--- Begin DATA SECTION ---

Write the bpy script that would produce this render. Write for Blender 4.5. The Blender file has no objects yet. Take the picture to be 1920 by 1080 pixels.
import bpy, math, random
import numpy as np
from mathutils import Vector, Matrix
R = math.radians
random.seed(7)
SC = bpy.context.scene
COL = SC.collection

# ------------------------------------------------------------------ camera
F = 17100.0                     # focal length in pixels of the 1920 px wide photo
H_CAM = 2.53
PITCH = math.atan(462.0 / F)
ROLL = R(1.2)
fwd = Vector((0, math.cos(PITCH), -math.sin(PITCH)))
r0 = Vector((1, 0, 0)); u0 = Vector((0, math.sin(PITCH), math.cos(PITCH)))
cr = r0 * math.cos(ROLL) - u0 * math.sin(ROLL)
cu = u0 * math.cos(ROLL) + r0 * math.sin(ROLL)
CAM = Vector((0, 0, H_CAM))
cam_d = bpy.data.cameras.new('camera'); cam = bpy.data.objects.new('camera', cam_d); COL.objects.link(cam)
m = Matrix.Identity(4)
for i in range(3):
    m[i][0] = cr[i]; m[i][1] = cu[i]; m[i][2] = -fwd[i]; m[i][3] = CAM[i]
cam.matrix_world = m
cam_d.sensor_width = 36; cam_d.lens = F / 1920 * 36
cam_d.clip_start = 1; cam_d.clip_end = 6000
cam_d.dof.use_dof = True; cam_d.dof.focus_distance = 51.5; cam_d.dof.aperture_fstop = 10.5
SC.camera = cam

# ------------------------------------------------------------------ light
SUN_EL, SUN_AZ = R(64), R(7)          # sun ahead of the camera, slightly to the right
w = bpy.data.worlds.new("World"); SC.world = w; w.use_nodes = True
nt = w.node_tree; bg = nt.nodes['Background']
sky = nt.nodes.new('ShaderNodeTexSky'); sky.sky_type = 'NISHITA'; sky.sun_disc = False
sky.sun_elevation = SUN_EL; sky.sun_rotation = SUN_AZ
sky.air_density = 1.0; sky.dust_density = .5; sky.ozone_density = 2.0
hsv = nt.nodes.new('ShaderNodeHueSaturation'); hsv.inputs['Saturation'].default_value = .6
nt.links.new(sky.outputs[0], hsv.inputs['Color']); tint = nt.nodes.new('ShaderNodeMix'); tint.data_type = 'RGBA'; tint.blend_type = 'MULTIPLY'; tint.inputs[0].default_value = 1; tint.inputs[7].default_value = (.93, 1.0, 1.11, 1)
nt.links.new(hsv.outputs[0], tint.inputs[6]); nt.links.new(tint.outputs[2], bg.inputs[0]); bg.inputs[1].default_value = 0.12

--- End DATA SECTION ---

▶ JOB
Reproduce the complete set of lines precisely as supplied.

▶ SOLVED PROBLEM
Write the bpy script that would produce this render. Write for Blender 4.5. The Blender file has no objects yet. Take the picture to be 1920 by 1080 pixels.
import bpy, math, random
import numpy as np
from mathutils import Vector, Matrix
R = math.radians
random.seed(7)
SC = bpy.context.scene
COL = SC.collection

# ------------------------------------------------------------------ camera
F = 17100.0                     # focal length in pixels of the 1920 px wide photo
H_CAM = 2.53
PITCH = math.atan(462.0 / F)
ROLL = R(1.2)
fwd = Vector((0, math.cos(PITCH), -math.sin(PITCH)))
r0 = Vector((1, 0, 0)); u0 = Vector((0, math.sin(PITCH), math.cos(PITCH)))
cr = r0 * math.cos(ROLL) - u0 * math.sin(ROLL)
cu = u0 * math.cos(ROLL) + r0 * math.sin(ROLL)
CAM = Vector((0, 0, H_CAM))
cam_d = bpy.data.cameras.new('camera'); cam = bpy.data.objects.new('camera', cam_d); COL.objects.link(cam)
m = Matrix.Identity(4)
for i in range(3):
    m[i][0] = cr[i]; m[i][1] = cu[i]; m[i][2] = -fwd[i]; m[i][3] = CAM[i]
cam.matrix_world = m
cam_d.sensor_width = 36; cam_d.lens = F / 1920 * 36
cam_d.clip_start = 1; cam_d.clip_end = 6000
cam_d.dof.use_dof = True; cam_d.dof.focus_distance = 51.5; cam_d.dof.aperture_fstop = 10.5
SC.camera = cam

# ------------------------------------------------------------------ light
SUN_EL, SUN_AZ = R(64), R(7)          # sun ahead of the camera, slightly to the right
w = bpy.data.worlds.new("World"); SC.world = w; w.use_nodes = True
nt = w.node_tree; bg = nt.nodes['Background']
sky = nt.nodes.new('ShaderNodeTexSky'); sky.sky_type = 'NISHITA'; sky.sun_disc = False
sky.sun_elevation = SUN_EL; sky.sun_rotation = SUN_AZ
sky.air_density = 1.0; sky.dust_density = .5; sky.ozone_density = 2.0
hsv = nt.nodes.new('ShaderNodeHueSaturation'); hsv.inputs['Saturation'].default_value = .6
nt.links.new(sky.outputs[0], hsv.inputs['Color']); tint = nt.nodes.new('ShaderNodeMix'); tint.data_type = 'RGBA'; tint.blend_type = 'MULTIPLY'; tint.inputs[0].default_value = 1; tint.inputs[7].default_value = (.93, 1.0, 1.11, 1)
nt.links.new(hsv.outputs[0], tint.inputs[6]); nt.links.new(tint.outputs[2], bg.inputs[0]); bg.inputs[1].default_value = 0.12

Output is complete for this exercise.